* [GIVEN INSTRUCTION]
Copy, without any alteration, the lines from the one that includes "by 3345 pixels." up to and including the one that includes "window(eh, a_, b_, z0_, z1_, 0, 2, 2, 'white', .08)".
══ PROVIDED DATA ══
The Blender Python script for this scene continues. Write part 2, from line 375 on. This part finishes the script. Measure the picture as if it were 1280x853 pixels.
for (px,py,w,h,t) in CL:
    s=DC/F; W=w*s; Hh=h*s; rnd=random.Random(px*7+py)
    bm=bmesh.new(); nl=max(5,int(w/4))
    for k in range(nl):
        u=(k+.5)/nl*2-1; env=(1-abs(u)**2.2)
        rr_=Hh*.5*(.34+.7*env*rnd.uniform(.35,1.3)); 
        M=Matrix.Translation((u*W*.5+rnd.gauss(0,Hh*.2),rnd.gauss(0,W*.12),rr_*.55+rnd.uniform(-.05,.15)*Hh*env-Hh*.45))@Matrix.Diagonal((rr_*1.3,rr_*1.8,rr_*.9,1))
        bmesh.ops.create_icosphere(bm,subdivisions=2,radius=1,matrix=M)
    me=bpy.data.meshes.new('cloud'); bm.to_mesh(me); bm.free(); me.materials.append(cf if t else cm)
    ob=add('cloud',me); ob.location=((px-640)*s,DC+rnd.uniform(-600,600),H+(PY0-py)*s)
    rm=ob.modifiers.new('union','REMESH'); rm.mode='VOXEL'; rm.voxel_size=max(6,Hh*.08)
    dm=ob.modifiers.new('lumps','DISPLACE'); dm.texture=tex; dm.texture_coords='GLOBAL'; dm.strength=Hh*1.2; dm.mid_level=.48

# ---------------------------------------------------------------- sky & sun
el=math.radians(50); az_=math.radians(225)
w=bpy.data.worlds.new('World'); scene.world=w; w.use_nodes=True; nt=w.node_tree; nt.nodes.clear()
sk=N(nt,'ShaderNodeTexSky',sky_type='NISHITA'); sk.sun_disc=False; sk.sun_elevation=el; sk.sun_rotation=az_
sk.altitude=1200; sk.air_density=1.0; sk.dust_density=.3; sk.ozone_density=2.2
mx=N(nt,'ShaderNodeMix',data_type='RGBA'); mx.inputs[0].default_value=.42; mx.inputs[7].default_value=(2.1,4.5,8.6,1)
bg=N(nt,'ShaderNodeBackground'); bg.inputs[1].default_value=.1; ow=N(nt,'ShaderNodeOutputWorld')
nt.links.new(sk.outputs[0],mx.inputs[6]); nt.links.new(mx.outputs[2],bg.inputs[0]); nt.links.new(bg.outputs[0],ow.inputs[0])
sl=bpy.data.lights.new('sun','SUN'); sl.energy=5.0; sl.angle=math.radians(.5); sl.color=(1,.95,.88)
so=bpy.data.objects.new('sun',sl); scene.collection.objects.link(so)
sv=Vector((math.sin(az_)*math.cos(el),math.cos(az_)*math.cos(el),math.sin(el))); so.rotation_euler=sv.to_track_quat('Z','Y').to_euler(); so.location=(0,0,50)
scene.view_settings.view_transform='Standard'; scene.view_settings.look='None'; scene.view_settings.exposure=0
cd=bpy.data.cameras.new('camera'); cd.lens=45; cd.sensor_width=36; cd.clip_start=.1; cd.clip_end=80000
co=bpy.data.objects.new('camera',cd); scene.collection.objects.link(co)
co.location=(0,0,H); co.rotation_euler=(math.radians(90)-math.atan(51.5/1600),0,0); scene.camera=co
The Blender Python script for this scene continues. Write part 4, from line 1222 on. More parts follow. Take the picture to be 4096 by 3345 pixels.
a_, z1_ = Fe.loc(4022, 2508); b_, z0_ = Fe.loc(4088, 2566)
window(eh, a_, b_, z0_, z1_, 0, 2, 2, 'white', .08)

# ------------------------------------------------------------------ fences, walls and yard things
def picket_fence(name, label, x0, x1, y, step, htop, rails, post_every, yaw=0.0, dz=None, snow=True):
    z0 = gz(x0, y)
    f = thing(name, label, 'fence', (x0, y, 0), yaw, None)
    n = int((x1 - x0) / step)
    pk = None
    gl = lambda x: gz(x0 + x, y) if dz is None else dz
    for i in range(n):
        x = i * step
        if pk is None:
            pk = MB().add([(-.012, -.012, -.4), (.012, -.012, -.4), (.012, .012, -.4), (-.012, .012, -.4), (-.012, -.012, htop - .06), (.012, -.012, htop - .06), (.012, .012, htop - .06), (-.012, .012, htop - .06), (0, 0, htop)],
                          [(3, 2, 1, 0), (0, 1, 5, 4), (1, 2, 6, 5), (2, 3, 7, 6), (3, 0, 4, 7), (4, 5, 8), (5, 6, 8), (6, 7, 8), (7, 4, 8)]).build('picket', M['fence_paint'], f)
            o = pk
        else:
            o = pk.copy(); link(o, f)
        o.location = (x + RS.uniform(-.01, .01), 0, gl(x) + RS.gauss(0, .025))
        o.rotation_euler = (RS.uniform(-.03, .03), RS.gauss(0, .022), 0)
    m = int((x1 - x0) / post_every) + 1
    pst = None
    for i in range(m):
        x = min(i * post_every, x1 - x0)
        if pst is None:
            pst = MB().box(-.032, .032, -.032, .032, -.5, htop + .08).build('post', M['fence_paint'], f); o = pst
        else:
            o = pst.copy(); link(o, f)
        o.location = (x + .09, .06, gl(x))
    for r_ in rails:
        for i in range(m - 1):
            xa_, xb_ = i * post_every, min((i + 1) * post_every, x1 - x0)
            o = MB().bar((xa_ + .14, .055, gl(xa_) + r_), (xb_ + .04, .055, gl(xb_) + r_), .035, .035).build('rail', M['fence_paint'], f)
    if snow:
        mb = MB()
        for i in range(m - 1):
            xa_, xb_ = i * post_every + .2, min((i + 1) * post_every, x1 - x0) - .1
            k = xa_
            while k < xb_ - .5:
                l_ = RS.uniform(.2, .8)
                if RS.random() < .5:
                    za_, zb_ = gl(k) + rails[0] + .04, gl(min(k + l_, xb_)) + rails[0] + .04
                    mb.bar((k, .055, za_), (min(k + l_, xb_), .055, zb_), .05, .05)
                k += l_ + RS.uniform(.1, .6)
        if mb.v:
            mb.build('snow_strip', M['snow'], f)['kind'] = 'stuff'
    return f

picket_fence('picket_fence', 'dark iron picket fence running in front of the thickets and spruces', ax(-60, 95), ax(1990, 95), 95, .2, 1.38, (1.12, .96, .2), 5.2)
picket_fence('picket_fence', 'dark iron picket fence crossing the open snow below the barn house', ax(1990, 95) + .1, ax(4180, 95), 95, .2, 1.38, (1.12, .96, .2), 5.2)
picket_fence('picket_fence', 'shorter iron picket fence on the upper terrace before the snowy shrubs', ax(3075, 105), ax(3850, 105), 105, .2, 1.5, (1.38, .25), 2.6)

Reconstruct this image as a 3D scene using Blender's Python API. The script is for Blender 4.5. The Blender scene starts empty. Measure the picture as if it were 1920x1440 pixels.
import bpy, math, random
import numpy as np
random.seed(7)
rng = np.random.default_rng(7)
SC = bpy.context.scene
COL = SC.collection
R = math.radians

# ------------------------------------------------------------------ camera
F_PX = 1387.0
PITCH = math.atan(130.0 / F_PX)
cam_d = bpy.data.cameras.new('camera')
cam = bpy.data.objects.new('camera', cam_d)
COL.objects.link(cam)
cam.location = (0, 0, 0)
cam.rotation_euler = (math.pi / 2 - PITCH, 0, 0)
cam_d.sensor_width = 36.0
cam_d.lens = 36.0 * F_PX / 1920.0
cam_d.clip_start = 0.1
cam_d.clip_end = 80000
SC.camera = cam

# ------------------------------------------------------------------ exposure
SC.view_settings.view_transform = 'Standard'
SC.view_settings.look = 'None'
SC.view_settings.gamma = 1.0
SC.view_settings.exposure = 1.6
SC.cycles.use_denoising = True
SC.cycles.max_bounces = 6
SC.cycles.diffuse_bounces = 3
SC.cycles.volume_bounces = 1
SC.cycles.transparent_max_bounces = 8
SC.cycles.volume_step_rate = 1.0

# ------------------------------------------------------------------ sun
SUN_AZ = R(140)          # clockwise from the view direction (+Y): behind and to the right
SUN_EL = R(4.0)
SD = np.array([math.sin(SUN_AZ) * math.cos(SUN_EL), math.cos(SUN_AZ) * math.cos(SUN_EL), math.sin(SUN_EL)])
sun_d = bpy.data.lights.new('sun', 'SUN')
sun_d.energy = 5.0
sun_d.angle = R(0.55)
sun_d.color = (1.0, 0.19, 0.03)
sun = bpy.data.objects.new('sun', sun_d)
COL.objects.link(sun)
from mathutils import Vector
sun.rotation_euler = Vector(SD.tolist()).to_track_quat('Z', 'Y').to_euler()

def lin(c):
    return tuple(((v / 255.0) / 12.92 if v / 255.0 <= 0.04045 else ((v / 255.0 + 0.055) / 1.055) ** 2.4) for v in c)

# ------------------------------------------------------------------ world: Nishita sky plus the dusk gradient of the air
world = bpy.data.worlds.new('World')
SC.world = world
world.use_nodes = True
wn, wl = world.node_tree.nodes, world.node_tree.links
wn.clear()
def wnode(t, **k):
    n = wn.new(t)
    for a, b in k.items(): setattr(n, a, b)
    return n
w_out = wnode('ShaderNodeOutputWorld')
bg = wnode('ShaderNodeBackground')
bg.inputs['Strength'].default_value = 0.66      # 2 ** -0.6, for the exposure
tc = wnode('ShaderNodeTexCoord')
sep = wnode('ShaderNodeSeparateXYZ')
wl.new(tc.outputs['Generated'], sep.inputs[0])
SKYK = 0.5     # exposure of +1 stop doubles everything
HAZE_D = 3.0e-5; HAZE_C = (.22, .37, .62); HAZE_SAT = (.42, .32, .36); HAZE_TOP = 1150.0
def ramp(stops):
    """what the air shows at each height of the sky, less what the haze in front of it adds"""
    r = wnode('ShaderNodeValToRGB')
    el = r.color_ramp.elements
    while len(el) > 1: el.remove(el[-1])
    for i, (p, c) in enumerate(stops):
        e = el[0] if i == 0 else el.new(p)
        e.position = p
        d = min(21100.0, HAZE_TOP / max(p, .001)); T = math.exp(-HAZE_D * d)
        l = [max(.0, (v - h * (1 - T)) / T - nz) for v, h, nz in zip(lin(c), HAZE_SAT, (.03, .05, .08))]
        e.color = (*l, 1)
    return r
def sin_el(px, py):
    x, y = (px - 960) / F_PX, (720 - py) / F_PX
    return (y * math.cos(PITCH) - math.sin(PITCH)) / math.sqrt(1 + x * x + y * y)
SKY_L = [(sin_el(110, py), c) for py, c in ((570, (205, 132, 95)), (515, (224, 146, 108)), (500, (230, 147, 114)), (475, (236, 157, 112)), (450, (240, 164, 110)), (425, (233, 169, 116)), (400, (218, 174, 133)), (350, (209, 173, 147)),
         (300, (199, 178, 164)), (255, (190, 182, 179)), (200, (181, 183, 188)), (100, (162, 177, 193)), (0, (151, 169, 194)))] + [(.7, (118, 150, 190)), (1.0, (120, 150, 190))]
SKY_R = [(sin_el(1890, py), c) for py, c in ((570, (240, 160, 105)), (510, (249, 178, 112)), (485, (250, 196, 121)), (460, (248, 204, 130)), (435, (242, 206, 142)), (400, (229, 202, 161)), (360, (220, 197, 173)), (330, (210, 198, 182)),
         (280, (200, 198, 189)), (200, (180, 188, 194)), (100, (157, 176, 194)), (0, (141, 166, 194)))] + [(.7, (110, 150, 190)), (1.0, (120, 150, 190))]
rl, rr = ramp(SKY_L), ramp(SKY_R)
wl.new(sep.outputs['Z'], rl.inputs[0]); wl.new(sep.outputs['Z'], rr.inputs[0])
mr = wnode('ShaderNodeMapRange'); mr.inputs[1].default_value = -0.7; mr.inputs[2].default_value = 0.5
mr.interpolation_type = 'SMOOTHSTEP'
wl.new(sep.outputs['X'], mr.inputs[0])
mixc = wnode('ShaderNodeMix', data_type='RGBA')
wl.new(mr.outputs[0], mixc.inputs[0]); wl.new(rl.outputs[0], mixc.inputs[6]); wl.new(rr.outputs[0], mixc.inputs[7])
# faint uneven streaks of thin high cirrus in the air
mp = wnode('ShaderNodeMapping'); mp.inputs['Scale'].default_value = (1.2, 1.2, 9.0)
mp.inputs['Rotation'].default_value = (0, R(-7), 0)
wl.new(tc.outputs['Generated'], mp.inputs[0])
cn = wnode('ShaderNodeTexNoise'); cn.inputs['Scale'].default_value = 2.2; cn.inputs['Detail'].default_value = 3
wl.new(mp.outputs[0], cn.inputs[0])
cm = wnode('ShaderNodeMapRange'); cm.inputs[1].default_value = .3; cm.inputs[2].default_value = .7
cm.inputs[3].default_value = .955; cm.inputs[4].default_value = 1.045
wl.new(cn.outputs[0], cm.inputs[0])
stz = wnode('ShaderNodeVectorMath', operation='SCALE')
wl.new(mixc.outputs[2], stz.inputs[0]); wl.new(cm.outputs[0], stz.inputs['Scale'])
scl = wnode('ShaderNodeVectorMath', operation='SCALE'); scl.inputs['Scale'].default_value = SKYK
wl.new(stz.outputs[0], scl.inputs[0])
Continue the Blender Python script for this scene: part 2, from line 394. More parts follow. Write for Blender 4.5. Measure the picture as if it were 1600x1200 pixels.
═══
* [REPLY TO THE EXERCISE]
The Blender Python script for this scene continues. Write part 4, from line 1222 on. More parts follow. Take the picture to be 4096 by 3345 pixels.
a_, z1_ = Fe.loc(4022, 2508); b_, z0_ = Fe.loc(4088, 2566)
window(eh, a_, b_, z0_, z1_, 0, 2, 2, 'white', .08)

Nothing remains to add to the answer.